In this context, it is impossible to write about Hadra Hurra as a dance or theatre performance, it is only possible to respond to it as ritual. I could also add and describe it more specifically as a “performative ritual”, but then aren't all rituals of a performative nature? This time our ritual is not religious, yet it is still Sufi in the sense of Sufism as a cultural, spiritual and artistic style, a vision of the world and a philosophy. Hadra Hurra is not restricted to the (Muslim) members of one or another Sufi order, as a hadra usually is. It is a universal hadra open to anybody seeking to re-connect with home. And it is in this sense that it becomes hurra (or free).

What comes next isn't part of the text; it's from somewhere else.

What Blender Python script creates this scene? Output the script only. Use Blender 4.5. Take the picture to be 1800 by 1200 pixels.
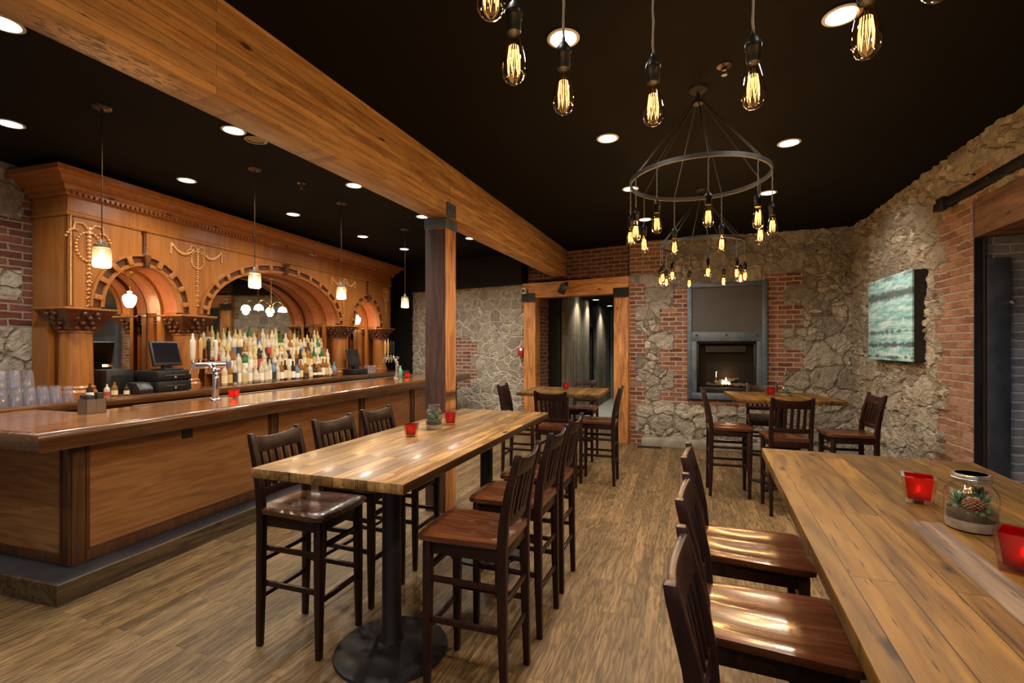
import bpy, bmesh, math, random
from mathutils import Vector, Matrix
import numpy as np
random.seed(7)
S = bpy.context.scene
C = S.collection
PI = math.pi
for o in list(bpy.data.objects):
    bpy.data.objects.remove(o)

# ---------------------------------------------------------------- camera
cam = bpy.data.cameras.new('camera')
cam.sensor_width = 36.0
cam.lens = 17.0
cam.shift_y = 0.005
cam.clip_start = 0.02
cam_o = bpy.data.objects.new('camera', cam)
C.objects.link(cam_o)
cam_o.location = (0, 0, 1.65)
cam_o.rotation_euler = (PI / 2, 0, math.radians(19.92))
S.camera = cam_o

# ---------------------------------------------------------------- colour management, world
S.view_settings.view_transform = 'Standard'
S.view_settings.look = 'None'
S.view_settings.gamma = 1.0
S.view_settings.use_curve_mapping = False
S.view_settings.exposure = 0.27
S.cycles.use_denoising = True
S.cycles.max_bounces = 8
S.cycles.diffuse_bounces = 4
S.cycles.glossy_bounces = 4
S.cycles.transmission_bounces = 6
S.cycles.transparent_max_bounces = 16
S.cycles.sample_clamp_indirect = 4.0
S.cycles.caustics_reflective = False
S.cycles.caustics_refractive = False
w = bpy.data.worlds.new('world')
S.world = w
w.use_nodes = True
w.node_tree.nodes['Background'].inputs[0].default_value = (0.35, 0.42, 0.6, 1)
w.node_tree.nodes['Background'].inputs[1].default_value = 0.05

# daylight through the two windows of the wall behind the camera
def area_light(name, loc, rot, sx, sy, energy, col):
    l = bpy.data.lights.new(name, 'AREA')
    l.shape = 'RECTANGLE'; l.size = sx; l.size_y = sy
    l.energy = energy; l.color = col
    o = bpy.data.objects.new(name, l); C.objects.link(o)
    o.location = loc; o.rotation_euler = rot
    return o
DAY = 9.0
area_light('window_daylight', (0.75, -2.62, 1.75), (PI/2, 0, 0), 1.7, 1.9, DAY, (0.80, 0.86, 1.0))
area_light('window_daylight', (-2.6, -2.62, 1.75), (PI/2, 0, 0), 1.7, 1.9, DAY, (0.80, 0.86, 1.0))

DOWN = 95.0        # watts of one recessed downlight
BULB = 7.0         # watts of one filament bulb
WARM = (1.0, 0.90, 0.76)

# ---------------------------------------------------------------- helpers
def link(o, parent=None):
    C.objects.link(o)
    if parent is not None:
        o.parent = parent
    return o
def tag(o, label, cat, group=None):
    o['label'] = label; o['category'] = cat
    if group: o['group'] = group
    return o
def thing(name, label, cat, loc=(0, 0, 0), rz=0.0, group=None):
    o = bpy.data.objects.new(name, None)
    o.empty_display_size = 0.1
    link(o); o.location = loc; o.rotation_euler = (0, 0, rz)
    return tag(o, label, cat, group)
def dup(root, loc, rz=0.0, label=None, group=None):
    """a copy of a thing with copies of its parts and sub-parts (mesh data shared)"""
    def cp(o, par):
        c = o.copy()
        C.objects.link(c)
        if par is not None: c.parent = par
        for ch in o.children: cp(ch, c)
        return c
    r = cp(root, None)
    r.location = loc; r.rotation_euler = (0, 0, rz)
    if label: r['label'] = label
    if group: r['group'] = group
    return r

class MB:
    def __init__(s):
        s.bm = bmesh.new()
    def box(s, c, d, rz=0.0, rot=None):
        m = Matrix.Translation(c)
        if rot is not None: m = m @ rot.to_4x4()
        if rz: m = m @ Matrix.Rotation(rz, 4, 'Z')
        m = m @ Matrix.Diagonal((d[0], d[1], d[2], 1))
        bmesh.ops.create_cube(s.bm, size=1.0, matrix=m)
        return s
    def bx(s, x0, x1, y0, y1, z0, z1):
        return s.box(((x0+x1)/2, (y0+y1)/2, (z0+z1)/2), (abs(x1-x0), abs(y1-y0), abs(z1-z0)))
    def loft(s, rings, cap=True, closed=False):
        vs = [[s.bm.verts.new(p) for p in r] for r in rings]
        n = len(vs[0])
        pairs = list(zip(vs[:-1], vs[1:]))
        if closed: pairs.append((vs[-1], vs[0]))
        for a, b in pairs:
            for i in range(n):
                j = (i+1) % n
                s.bm.faces.new((a[i], a[j], b[j], b[i]))
        if cap and not closed:
            s.bm.faces.new(list(reversed(vs[0])))
            s.bm.faces.new(vs[-1])
        return s
    def lathe(s, prof, c=(0, 0, 0), seg=24, axis='Z'):
        rings = []
        c = Vector(c)
        for r, z in prof:
            r = max(r, 1e-4)
            ring = []
            for k in range(seg):
                a = 2*PI*k/seg
                p = Vector((r*math.cos(a), r*math.sin(a), z))
                if axis == 'X': p = Vector((p.z, p.x, p.y))
                if axis == 'Y': p = Vector((p.y, p.z, p.x))
                ring.append(c+p)
            rings.append(ring)
        return s.loft(rings)
    def cyl(s, c, r, h, seg=20, axis='Z'):
        return s.lathe([(r, 0), (r, h)], c, seg, axis)
    def rects(s, secs):
        """loft of horizontal rectangles: (x, y, z, wx, wy)"""
        rr = []
        for x, y, z, a, b in secs:
            rr.append([(x-a/2, y-b/2, z), (x+a/2, y-b/2, z), (x+a/2, y+b/2, z), (x-a/2, y+b/2, z)])
        return s.loft(rr)
    def tube(s, pts, r, seg=8, closed=False):
        pts = [Vector(p) for p in pts]
        n = len(pts)
        up = Vector((0, 0, 1))
        rings = []
        prev = None
        for i, p in enumerate(pts):
            if closed:
                t = (pts[(i+1) % n]-pts[i-1]).normalized()
            else:
                t = (pts[min(i+1, n-1)]-pts[max(i-1, 0)]).normalized()
            if prev is None:
                a = up if abs(t.z) < 0.9 else Vector((1, 0, 0))
                u = t.cross(a).normalized()
            else:
                u = (prev-t*prev.dot(t)).normalized()
            prev = u
            v = t.cross(u)
            rr = r[i] if isinstance(r, (list, tuple)) else r
            rings.append([p+u*(rr*math.cos(2*PI*k/seg))+v*(rr*math.sin(2*PI*k/seg)) for k in range(seg)])
        return s.loft(rings, cap=True, closed=closed)
    def ball(s, c, r, seg=10, sc=(1, 1, 1)):
        m = Matrix.Translation(c) @ Matrix.Diagonal((sc[0], sc[1], sc[2], 1))
        bmesh.ops.create_uvsphere(s.bm, u_segments=seg, v_segments=max(5, seg//2+1), radius=r, matrix=m)
        return s
    def prism(s, poly, axis, a, b):
        """poly: 2D outline; axis: the axis of extrusion from a to b"""
        def P(q, t):
            if axis == 'X': return (t, q[0], q[1])
            if axis == 'Y': return (q[0], t, q[1])
            return (q[0], q[1], t)
        return s.loft([[P(q, a) for q in poly], [P(q, b) for q in poly]])
    def build(s, name, m, parent=None, smooth=False, bevel=0.0, bseg=2, loc=None, rz=None, label=None, angle=40):
        bm = s.bm
        bmesh.ops.recalc_face_normals(bm, faces=bm.faces)
        if bevel > 0:
            es = [e for e in bm.edges if len(e.link_faces) == 2 and e.calc_face_angle(0) > math.radians(30)]
            bmesh.ops.bevel(bm, geom=es, offset=bevel, segments=bseg, profile=0.5, affect='EDGES', clamp_overlap=True)
        me = bpy.data.meshes.new(name)
        bm.to_mesh(me); bm.free()
        if smooth or bevel > 0:
            me.polygons.foreach_set('use_smooth', [True]*len(me.polygons))
            if hasattr(me, 'set_sharp_from_angle'):
                me.set_sharp_from_angle(angle=math.radians(angle))
        me.materials.append(m)
        o = bpy.data.objects.new(name, me)
        link(o, parent)
        if loc is not None: o.location = loc
        if rz is not None: o.rotation_euler = (0, 0, rz)
        if label: o['label'] = label
        return o
def struct(o):
    o['kind'] = 'structure'
    return o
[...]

The unforgettable Sufi chanting, the Oriental rhythms and the video projections fused with live moving bodies created an alternative world that was so complete and mesmerising it lifted us softly and powerfully onto a transcendent plane. This transcendence is certainly one of the principles of Sufi practice, including Mevlevi whirling. But in this situation it also became a principle for healing the pain that emanates from Syria's deep wounds. Although Syria is never directly mentioned, since this is a physical, not a verbal performance, no one could escape the dramatic presence of the Syrian tragedy. This is due to the fact that the young troupe have nourished every scene and image with their souls, producing a testimonial performance in which even non-Syrian performers partook in the same feeling.

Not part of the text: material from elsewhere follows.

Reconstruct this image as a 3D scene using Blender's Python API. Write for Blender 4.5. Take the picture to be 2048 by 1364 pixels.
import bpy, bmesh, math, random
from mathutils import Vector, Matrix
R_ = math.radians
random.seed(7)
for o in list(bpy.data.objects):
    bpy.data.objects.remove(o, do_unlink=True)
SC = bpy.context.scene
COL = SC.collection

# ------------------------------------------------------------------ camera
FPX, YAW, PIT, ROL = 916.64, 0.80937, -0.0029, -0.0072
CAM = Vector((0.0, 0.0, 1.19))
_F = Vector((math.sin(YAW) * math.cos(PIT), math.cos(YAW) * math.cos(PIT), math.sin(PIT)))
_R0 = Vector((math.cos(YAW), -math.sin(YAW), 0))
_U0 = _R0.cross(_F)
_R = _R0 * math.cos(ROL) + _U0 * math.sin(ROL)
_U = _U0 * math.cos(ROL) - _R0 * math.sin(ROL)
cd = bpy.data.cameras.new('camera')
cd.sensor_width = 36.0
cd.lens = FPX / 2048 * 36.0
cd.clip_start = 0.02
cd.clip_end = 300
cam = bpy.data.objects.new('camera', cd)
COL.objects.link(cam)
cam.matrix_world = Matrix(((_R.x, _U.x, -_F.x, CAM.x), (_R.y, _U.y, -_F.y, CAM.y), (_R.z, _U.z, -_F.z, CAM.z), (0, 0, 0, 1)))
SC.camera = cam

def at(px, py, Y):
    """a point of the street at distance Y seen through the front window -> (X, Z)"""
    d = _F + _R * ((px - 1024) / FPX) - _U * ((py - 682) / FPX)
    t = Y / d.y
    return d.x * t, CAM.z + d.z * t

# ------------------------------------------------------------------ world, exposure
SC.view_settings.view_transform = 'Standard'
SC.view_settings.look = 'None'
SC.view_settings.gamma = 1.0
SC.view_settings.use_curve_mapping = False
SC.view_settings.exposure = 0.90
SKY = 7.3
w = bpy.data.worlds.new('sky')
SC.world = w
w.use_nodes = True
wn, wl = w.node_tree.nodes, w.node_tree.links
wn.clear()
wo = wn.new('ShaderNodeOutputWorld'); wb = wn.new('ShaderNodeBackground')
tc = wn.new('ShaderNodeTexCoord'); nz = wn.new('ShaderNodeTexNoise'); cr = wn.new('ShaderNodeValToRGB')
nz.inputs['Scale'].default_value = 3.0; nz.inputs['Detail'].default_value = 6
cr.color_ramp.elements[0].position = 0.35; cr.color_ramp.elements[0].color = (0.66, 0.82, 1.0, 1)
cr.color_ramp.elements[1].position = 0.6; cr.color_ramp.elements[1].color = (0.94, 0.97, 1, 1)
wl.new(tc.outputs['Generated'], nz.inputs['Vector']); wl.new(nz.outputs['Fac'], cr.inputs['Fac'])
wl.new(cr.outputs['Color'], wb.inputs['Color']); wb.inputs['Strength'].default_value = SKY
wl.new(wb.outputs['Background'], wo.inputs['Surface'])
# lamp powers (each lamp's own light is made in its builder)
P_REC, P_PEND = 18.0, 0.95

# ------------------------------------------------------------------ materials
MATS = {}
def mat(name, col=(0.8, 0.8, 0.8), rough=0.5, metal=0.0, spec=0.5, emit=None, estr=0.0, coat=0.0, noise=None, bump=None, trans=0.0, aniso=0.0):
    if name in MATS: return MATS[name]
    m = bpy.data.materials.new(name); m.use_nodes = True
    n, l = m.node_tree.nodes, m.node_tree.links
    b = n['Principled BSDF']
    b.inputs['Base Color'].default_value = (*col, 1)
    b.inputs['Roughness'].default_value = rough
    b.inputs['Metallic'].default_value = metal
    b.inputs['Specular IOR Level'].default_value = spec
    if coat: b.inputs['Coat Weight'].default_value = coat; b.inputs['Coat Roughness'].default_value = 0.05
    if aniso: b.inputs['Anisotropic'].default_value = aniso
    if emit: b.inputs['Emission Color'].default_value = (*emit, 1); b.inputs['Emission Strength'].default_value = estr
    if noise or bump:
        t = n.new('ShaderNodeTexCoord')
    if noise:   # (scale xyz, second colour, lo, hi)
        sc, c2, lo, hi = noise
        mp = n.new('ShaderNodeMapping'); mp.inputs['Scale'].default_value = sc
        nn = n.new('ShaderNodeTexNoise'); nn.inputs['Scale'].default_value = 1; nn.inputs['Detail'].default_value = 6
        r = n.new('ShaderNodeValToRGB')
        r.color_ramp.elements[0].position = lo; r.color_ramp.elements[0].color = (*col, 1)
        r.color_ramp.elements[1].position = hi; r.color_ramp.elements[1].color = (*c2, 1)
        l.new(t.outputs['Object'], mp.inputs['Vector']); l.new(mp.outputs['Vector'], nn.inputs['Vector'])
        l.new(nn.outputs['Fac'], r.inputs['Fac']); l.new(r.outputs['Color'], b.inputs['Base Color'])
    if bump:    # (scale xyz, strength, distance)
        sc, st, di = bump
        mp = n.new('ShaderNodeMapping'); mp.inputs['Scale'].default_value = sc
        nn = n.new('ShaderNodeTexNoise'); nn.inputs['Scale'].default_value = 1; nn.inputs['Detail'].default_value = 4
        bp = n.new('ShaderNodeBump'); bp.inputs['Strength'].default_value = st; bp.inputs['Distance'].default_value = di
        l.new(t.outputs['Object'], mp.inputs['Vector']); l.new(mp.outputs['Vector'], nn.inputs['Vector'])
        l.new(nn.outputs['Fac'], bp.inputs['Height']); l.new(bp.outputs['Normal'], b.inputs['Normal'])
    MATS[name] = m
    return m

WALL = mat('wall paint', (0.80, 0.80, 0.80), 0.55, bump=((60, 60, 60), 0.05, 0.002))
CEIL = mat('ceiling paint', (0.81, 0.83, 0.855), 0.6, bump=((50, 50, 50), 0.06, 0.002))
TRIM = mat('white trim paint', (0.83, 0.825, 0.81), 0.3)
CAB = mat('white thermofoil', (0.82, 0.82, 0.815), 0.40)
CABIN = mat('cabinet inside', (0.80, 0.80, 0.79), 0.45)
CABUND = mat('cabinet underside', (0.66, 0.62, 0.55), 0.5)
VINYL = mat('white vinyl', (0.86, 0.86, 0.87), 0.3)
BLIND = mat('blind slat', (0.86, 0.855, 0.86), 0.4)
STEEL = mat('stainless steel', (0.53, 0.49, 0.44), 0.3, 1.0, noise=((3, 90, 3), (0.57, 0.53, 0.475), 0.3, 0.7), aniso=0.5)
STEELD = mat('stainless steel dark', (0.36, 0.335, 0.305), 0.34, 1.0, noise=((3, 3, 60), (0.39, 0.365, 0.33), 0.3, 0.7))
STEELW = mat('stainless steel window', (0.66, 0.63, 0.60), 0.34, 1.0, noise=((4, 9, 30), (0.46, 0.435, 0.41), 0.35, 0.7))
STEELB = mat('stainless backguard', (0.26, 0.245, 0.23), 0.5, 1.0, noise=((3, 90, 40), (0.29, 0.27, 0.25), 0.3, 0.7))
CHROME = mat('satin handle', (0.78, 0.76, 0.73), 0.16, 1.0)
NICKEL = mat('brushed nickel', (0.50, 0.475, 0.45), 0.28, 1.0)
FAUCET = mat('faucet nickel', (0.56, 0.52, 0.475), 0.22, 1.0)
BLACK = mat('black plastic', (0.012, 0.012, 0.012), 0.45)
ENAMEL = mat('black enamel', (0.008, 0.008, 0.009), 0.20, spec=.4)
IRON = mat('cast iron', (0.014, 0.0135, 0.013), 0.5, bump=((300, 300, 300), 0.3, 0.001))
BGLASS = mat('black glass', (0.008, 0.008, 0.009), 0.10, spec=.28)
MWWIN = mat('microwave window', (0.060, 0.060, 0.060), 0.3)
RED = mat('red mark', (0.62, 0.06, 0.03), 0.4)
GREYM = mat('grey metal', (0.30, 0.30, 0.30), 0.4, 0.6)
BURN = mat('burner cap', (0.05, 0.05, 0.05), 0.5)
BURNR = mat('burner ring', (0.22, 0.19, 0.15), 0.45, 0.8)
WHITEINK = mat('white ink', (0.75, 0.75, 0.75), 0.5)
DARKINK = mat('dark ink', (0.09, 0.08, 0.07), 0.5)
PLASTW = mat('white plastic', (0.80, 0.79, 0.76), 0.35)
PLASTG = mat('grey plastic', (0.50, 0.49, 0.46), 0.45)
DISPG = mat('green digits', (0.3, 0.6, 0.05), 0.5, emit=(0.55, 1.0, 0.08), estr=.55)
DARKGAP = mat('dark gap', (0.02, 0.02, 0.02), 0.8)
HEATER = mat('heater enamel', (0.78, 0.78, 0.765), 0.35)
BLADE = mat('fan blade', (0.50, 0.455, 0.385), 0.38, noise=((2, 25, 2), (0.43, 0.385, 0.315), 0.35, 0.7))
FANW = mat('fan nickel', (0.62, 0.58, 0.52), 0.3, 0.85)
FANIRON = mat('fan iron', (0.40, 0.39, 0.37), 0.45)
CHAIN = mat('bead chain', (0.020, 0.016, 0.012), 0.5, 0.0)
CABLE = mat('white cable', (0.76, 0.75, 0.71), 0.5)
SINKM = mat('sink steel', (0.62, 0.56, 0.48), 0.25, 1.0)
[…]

When the strongest scene took place, and you could see the whirling dancers convey their ecstatic message, we were already in tears, probably because the whirling had become synonymous with being home. I personally felt liberated at that moment, as if I'd been whirling with the performers. I felt this liberation was a home for me. I felt the embryo, the metaphorical image at the beginning of the performance, could break out of the womb-grave dilemma and create a third path, flying on its own, with or without roots nourishing the path of art.

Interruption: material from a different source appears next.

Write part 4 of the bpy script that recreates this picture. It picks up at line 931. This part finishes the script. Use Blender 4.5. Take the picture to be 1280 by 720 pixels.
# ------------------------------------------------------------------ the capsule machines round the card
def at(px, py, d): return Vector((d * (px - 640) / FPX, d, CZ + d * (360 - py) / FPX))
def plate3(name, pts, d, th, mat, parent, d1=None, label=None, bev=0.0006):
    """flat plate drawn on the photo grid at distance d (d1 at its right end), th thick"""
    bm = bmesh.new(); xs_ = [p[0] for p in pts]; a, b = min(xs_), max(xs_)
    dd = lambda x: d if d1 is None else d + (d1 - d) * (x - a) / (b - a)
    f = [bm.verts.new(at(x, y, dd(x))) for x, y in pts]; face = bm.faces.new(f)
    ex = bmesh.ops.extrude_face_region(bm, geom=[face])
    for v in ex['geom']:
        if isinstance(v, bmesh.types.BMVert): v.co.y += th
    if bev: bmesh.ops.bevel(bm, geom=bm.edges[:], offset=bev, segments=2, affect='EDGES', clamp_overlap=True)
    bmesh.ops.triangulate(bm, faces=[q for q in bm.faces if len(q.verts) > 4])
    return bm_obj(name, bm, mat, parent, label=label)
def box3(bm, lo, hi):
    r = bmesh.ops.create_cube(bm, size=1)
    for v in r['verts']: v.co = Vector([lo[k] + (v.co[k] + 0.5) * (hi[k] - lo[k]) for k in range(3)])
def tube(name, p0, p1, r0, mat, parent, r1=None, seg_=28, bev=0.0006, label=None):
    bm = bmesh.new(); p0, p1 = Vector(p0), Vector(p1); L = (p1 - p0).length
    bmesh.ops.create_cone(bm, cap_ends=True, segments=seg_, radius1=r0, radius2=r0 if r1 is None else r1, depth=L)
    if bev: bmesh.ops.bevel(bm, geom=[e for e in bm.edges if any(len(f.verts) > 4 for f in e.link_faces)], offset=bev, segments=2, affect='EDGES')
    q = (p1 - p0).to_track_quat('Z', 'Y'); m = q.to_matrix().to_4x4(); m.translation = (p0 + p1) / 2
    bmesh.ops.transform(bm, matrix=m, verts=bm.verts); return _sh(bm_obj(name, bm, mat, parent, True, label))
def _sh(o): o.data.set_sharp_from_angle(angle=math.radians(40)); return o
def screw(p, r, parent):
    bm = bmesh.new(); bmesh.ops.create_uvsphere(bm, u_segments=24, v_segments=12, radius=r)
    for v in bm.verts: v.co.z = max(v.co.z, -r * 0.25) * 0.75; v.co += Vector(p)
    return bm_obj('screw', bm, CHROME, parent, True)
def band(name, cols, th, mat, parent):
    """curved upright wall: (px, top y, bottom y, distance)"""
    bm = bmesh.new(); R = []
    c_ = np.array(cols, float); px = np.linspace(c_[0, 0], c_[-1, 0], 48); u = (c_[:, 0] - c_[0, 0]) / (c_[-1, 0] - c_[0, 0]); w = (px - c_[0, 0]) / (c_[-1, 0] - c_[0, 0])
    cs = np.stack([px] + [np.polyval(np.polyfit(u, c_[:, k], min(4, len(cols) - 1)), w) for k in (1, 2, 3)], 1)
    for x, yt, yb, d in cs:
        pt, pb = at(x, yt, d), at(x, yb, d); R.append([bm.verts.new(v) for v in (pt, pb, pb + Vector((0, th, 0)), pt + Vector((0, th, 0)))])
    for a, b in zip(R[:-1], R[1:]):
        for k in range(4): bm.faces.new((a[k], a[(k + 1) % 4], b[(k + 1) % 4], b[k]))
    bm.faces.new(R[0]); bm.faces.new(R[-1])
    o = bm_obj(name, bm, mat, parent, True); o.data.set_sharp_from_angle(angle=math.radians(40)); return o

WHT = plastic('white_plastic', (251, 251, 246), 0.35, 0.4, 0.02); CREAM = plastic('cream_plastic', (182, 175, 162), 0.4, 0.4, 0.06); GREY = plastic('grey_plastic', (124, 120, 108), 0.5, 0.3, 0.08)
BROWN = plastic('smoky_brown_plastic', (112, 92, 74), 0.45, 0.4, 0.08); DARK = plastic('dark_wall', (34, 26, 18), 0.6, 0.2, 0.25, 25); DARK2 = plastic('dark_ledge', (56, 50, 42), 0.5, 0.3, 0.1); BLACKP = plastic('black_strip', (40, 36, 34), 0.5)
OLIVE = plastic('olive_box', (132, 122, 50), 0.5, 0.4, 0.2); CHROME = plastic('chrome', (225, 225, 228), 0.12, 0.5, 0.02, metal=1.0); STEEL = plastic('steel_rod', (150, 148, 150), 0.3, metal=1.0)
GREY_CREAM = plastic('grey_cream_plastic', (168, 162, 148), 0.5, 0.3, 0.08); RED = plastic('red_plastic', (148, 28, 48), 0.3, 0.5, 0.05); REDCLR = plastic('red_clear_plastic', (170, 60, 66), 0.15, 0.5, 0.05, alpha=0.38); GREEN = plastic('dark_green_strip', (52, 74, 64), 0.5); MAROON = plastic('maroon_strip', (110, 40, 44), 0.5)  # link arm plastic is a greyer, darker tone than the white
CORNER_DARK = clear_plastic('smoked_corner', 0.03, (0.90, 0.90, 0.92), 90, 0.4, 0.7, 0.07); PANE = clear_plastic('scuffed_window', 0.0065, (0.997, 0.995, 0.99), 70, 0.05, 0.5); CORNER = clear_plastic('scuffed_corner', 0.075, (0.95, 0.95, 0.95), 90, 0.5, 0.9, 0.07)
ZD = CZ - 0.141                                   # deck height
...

Hadra Hurra took us on a difficult journey reviving wounds, ours and theirs, and accompanied us very gently and professionally to go from one state of consciousness to another until each had reached their own transcendence. For those who were coming home from Bahrain to Egypt, or anywhere else, the transcendence at Miami Theatre involved to relocating the Egypt that once was, our Egypt within, while sitting in the spectators' seats watching the Syrian magicians whirl on our behalf. But for those who will forever live in the diaspora — and who will need the figure of the suitcase to bring them back to the concrete world at tearful moments — the whirling will never take us back home. It will simply and happily affirm our bodies as our headquarters. In diaspora, one's body is one's homeland, the centre of the world.
This is the revelation which will keep me company as a frequent traveller who once attended and travelled with Hadra Hurra: We are our homelands.